# [REQUEST]
Copy each line in which the string "scene" occurs.

# [DATA]

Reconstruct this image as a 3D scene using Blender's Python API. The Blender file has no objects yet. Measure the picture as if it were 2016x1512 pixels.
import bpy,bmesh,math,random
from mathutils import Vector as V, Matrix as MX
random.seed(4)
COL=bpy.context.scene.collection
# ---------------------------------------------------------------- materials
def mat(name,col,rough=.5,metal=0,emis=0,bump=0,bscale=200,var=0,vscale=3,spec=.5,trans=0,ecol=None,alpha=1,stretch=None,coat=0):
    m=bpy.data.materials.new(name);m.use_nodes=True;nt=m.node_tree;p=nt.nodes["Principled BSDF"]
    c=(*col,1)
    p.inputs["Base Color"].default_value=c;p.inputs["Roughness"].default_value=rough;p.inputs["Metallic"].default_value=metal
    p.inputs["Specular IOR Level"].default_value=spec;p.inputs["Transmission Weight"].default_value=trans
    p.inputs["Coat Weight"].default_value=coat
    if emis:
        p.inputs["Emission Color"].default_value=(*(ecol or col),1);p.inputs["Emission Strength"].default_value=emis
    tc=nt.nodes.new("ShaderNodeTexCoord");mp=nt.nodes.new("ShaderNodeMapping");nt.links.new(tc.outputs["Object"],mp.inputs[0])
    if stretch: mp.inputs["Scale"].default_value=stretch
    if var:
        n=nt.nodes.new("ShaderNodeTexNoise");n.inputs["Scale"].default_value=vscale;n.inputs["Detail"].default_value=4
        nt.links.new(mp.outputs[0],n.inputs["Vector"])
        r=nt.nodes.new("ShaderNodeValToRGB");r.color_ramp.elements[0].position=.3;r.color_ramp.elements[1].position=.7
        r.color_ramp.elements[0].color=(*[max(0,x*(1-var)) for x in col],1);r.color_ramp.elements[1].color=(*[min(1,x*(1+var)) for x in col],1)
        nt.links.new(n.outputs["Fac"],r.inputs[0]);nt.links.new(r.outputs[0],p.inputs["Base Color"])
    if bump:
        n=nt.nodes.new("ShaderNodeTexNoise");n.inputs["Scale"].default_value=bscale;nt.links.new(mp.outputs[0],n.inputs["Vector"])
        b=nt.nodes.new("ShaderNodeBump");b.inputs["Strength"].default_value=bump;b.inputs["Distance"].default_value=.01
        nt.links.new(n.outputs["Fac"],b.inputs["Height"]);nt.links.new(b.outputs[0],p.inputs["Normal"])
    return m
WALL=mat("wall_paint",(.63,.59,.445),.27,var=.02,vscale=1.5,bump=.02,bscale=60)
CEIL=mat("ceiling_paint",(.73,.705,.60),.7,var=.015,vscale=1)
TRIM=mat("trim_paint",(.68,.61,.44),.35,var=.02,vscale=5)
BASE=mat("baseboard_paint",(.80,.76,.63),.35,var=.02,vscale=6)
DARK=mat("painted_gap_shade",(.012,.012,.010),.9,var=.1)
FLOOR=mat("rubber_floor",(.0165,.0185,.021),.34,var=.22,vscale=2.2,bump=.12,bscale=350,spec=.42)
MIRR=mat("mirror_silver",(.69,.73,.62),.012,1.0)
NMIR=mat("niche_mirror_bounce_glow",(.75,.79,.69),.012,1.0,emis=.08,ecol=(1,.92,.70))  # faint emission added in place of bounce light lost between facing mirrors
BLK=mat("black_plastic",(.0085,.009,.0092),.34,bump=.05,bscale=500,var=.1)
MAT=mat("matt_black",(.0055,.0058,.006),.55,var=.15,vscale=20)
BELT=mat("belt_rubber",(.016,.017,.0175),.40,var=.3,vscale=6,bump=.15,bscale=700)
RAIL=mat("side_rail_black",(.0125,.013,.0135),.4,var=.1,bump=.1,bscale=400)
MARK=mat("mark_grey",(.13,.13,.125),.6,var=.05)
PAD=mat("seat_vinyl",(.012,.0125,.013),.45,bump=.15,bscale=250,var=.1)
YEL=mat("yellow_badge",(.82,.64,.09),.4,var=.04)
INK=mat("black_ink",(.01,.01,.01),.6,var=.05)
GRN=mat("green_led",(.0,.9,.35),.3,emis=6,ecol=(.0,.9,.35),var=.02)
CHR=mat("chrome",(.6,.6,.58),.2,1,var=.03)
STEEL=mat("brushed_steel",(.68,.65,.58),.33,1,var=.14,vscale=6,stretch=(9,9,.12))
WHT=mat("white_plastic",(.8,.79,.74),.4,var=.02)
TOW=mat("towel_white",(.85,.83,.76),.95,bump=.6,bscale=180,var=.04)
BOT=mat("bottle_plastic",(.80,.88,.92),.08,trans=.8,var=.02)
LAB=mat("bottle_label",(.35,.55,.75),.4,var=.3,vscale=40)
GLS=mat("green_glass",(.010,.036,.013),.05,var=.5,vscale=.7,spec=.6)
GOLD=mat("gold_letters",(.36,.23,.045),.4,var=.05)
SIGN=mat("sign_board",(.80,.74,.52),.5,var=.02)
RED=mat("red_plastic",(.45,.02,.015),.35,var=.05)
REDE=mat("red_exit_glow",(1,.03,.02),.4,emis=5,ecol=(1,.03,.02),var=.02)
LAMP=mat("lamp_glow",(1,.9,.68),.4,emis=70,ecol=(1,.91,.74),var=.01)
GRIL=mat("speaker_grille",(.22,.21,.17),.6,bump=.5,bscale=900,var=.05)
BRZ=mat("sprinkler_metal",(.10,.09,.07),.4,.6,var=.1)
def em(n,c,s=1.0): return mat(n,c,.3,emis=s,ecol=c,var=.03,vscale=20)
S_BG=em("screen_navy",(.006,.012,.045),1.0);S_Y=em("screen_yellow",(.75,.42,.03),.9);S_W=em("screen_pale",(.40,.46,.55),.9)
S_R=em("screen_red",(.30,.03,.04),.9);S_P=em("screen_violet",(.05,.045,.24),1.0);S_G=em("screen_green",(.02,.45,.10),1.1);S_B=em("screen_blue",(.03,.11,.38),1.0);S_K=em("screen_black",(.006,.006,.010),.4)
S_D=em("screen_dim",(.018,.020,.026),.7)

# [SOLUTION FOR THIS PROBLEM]
Reconstruct this image as a 3D scene using Blender's Python API. The Blender file has no objects yet. Measure the picture as if it were 2016x1512 pixels.
COL=bpy.context.scene.collection